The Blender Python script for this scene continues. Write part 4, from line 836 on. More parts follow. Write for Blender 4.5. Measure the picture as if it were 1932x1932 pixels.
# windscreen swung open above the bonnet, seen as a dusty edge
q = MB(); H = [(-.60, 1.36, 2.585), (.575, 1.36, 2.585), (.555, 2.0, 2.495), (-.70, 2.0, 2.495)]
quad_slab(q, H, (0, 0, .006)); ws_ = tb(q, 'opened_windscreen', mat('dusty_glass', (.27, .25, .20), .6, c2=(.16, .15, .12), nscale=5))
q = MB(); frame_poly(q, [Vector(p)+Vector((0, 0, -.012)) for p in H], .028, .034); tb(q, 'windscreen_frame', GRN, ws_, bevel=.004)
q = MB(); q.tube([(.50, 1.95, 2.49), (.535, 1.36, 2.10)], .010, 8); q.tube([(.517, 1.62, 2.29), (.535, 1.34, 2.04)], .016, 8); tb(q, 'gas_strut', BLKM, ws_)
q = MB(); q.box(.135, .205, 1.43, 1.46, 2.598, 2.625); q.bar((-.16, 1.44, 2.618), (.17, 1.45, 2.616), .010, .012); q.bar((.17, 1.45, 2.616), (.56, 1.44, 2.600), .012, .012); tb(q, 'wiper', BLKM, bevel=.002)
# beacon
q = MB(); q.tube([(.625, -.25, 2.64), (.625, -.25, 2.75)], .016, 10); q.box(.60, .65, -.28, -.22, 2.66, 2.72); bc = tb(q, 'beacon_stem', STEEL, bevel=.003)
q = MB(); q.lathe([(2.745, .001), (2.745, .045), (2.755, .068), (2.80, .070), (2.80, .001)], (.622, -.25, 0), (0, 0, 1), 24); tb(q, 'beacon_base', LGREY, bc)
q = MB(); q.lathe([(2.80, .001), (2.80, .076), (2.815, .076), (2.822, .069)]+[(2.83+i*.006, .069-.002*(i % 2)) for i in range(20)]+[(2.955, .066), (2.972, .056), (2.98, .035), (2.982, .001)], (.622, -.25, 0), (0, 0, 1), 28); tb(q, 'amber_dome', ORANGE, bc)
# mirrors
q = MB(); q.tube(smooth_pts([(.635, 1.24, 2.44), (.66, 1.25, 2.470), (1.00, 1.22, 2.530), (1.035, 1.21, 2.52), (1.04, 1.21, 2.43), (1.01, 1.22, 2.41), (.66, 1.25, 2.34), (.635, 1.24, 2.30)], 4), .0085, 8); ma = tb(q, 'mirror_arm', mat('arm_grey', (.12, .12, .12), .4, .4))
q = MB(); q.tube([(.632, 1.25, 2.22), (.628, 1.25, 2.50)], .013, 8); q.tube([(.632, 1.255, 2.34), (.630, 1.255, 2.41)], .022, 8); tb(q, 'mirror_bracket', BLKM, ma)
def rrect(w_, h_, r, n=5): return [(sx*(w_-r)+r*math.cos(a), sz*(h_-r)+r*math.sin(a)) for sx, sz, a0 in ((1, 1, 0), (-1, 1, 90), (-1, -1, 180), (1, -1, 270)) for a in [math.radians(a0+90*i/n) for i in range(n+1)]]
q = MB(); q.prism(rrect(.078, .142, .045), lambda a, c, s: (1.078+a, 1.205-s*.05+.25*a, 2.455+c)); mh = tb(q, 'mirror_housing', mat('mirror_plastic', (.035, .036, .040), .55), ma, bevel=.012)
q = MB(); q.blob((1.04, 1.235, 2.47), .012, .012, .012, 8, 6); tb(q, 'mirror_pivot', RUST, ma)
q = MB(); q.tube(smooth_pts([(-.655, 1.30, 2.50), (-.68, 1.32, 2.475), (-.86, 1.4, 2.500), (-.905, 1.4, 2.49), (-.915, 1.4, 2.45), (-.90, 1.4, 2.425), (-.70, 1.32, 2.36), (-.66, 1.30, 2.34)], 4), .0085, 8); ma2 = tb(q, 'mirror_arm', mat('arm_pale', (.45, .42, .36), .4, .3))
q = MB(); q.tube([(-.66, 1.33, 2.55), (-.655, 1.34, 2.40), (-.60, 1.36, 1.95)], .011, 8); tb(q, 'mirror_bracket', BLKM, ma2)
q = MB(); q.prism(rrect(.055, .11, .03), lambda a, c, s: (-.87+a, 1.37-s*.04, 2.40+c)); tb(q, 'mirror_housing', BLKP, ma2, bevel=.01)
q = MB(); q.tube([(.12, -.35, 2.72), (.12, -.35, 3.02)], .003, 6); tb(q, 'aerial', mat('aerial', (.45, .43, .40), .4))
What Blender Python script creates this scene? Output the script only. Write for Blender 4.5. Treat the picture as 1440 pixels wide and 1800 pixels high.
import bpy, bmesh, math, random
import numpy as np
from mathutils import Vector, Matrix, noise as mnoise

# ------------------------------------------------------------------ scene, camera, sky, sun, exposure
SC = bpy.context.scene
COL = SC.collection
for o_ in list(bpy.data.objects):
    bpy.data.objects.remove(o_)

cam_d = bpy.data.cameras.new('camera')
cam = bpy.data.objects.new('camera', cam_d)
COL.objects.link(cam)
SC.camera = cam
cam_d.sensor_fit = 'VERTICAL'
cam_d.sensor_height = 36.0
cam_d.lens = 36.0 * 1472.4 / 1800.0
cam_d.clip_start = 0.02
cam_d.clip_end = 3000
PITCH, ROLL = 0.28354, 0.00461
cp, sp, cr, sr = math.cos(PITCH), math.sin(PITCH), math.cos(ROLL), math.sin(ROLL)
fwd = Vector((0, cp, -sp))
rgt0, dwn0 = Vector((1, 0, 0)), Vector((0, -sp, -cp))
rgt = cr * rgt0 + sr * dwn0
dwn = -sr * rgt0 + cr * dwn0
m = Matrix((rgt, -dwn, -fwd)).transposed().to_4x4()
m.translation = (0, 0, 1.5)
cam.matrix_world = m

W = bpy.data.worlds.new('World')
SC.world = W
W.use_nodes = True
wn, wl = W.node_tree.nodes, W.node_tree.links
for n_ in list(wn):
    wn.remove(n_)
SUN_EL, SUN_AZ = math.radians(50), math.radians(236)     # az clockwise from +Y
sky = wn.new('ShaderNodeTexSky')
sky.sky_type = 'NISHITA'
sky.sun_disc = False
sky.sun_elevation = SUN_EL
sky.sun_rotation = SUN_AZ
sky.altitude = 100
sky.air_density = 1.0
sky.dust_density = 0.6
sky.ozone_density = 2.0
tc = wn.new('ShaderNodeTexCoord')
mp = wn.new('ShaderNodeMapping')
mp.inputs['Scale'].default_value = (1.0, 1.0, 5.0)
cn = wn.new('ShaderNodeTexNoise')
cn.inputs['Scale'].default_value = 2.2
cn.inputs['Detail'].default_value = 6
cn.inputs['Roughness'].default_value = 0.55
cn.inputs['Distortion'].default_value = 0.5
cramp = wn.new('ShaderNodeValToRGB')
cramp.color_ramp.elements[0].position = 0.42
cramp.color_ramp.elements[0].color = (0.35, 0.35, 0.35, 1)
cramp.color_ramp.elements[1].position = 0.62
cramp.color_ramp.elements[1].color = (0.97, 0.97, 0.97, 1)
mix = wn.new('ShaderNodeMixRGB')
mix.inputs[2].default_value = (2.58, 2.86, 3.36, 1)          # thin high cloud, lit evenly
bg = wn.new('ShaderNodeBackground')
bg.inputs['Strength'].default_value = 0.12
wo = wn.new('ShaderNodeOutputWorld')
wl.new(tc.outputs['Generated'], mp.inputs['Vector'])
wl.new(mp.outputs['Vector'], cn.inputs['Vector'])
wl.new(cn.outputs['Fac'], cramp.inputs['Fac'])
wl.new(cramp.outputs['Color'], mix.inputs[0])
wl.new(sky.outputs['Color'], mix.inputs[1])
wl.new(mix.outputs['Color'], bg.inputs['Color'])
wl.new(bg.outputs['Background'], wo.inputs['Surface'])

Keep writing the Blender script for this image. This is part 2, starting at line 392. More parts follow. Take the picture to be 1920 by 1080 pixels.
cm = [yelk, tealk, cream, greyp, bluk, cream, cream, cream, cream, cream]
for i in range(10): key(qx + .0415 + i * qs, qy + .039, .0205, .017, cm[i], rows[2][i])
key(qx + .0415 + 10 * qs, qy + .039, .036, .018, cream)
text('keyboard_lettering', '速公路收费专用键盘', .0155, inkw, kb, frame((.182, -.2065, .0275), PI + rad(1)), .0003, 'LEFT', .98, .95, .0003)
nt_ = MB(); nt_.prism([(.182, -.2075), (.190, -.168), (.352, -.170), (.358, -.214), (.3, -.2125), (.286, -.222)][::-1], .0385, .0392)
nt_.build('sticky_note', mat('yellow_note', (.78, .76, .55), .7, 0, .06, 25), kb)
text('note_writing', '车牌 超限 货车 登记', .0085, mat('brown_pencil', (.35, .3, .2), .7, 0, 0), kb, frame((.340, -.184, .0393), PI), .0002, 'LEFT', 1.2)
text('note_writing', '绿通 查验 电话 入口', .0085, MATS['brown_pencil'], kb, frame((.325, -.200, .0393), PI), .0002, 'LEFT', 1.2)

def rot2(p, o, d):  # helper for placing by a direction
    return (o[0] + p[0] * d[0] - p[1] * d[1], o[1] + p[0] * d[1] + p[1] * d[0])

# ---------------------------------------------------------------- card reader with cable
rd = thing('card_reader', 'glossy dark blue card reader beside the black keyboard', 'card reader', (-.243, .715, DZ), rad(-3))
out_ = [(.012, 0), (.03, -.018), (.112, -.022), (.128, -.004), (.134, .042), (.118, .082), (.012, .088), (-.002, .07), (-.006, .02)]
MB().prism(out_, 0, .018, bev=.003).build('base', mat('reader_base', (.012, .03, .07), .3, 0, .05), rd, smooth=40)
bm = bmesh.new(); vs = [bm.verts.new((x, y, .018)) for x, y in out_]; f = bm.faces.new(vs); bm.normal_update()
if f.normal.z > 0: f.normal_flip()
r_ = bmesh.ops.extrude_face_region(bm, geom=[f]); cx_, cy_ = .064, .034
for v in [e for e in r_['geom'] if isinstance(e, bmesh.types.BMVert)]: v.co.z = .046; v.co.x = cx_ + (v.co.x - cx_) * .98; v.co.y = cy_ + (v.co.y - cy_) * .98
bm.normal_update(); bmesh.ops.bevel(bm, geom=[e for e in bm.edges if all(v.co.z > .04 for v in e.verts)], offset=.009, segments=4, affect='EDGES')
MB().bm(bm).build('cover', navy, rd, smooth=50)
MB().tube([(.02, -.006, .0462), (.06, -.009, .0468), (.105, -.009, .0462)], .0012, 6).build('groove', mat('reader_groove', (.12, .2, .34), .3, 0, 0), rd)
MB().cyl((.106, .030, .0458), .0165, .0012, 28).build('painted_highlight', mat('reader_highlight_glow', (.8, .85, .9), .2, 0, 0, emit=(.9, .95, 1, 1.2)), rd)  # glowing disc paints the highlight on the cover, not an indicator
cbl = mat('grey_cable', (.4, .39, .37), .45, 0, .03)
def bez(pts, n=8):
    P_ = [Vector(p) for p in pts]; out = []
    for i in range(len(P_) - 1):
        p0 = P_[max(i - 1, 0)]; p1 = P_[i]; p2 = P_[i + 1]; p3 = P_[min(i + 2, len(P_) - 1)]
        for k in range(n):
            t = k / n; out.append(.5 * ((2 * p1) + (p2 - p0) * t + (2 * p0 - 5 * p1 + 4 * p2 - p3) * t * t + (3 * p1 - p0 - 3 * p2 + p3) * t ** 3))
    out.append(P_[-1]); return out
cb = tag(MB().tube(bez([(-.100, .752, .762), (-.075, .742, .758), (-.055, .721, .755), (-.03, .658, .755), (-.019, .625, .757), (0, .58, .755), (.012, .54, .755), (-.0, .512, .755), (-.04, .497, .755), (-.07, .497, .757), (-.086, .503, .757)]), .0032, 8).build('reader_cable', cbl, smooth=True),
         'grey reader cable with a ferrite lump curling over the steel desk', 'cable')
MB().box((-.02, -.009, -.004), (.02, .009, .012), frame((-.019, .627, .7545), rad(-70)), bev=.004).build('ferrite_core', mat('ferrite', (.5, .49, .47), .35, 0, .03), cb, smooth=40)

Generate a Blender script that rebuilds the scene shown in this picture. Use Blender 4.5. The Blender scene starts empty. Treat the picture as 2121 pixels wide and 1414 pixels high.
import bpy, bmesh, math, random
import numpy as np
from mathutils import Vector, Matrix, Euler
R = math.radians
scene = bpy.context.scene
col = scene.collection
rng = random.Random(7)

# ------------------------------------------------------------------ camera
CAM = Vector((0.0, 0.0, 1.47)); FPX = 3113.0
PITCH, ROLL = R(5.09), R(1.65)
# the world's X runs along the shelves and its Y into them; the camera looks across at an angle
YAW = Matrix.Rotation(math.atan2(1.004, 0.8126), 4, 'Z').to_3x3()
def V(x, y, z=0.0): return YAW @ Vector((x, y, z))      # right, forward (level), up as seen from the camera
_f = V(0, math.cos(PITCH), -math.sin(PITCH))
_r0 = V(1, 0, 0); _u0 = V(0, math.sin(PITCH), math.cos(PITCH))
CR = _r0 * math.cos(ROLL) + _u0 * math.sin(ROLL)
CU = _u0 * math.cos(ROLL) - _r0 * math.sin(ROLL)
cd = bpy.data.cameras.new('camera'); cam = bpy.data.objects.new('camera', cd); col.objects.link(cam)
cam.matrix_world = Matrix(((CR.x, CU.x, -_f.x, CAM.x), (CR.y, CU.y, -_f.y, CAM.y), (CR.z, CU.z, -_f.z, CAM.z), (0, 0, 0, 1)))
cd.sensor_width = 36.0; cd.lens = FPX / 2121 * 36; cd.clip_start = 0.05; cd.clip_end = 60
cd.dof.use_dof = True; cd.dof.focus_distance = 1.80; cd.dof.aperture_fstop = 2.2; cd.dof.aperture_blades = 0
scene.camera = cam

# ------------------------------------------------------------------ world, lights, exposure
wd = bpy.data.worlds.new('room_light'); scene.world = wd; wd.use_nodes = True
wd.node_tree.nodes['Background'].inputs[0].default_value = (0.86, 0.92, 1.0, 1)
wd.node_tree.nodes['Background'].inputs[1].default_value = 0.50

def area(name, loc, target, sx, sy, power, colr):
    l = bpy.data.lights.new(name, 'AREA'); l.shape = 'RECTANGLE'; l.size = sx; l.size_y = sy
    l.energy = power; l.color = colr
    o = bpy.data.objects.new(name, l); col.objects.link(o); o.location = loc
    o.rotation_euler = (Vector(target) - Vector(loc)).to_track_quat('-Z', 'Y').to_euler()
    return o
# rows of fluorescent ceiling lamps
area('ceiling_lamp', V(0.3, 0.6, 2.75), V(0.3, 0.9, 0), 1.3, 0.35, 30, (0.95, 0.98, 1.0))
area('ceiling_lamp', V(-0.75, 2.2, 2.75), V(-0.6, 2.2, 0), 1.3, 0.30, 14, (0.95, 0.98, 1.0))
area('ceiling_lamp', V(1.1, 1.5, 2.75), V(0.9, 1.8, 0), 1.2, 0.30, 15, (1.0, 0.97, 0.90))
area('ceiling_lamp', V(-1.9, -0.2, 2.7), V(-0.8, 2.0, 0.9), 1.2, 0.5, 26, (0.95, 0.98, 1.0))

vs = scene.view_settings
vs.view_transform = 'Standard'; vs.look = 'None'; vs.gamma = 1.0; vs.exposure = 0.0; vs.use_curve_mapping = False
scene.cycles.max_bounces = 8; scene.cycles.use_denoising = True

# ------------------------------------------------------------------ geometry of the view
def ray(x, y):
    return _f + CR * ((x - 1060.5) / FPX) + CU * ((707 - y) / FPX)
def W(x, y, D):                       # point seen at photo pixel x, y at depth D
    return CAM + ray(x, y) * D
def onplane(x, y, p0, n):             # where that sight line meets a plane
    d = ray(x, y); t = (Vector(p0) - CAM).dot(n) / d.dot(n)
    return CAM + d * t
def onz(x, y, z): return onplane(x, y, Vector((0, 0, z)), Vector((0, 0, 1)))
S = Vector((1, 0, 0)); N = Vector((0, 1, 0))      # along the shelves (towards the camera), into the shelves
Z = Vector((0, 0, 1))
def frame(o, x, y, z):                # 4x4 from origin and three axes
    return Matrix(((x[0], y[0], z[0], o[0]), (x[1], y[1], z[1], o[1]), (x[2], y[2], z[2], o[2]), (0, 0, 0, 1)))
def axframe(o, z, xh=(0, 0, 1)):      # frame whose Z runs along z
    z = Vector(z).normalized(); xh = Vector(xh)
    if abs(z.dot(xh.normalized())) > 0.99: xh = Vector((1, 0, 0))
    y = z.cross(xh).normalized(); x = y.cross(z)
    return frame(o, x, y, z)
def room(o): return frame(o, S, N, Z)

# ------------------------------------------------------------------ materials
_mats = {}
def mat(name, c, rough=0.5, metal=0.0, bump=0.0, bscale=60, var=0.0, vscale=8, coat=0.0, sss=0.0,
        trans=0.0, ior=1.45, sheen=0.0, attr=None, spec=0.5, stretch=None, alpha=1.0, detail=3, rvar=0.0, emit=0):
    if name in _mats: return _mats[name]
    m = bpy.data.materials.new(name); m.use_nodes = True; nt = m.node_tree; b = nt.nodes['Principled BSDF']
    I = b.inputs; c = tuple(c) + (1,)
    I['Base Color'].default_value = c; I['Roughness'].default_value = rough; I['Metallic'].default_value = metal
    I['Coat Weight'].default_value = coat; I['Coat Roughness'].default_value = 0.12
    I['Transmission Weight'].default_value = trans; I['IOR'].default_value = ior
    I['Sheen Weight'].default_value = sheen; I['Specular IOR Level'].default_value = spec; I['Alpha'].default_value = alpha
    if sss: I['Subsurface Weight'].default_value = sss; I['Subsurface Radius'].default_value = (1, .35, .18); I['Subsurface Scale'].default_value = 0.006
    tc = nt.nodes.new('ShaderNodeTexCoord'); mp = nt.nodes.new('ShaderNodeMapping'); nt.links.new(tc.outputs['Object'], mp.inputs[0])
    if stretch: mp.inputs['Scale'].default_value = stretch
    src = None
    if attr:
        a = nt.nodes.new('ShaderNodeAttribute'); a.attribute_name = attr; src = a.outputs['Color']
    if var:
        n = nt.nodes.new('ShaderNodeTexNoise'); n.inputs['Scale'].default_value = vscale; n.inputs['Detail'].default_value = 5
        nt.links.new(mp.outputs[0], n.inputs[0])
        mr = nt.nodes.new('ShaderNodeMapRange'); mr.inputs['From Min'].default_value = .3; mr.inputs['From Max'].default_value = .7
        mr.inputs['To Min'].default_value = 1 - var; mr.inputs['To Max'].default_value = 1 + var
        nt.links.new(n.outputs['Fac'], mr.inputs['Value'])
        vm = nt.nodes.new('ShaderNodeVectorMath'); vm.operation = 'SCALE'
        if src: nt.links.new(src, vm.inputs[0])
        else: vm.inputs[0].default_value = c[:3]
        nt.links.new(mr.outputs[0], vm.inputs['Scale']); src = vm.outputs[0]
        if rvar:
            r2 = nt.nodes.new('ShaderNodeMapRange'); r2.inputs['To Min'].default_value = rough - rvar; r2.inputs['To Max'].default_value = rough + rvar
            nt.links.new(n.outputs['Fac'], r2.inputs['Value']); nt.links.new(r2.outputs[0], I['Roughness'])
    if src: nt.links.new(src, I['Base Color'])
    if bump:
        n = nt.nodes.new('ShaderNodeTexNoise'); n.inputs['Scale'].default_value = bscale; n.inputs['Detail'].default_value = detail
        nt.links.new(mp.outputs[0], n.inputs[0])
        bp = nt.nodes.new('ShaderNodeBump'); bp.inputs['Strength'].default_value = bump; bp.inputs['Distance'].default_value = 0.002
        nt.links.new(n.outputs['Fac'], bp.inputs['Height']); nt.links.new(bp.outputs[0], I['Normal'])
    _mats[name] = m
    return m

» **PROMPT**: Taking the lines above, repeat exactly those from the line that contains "Generate a Blender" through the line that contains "rng = random.Random(7)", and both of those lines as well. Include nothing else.

» **WRITTEN ANSWER**:
Generate a Blender script that rebuilds the scene shown in this picture. Use Blender 4.5. The Blender scene starts empty. Treat the picture as 2121 pixels wide and 1414 pixels high.
import bpy, bmesh, math, random
import numpy as np
from mathutils import Vector, Matrix, Euler
R = math.radians
scene = bpy.context.scene
col = scene.collection
rng = random.Random(7)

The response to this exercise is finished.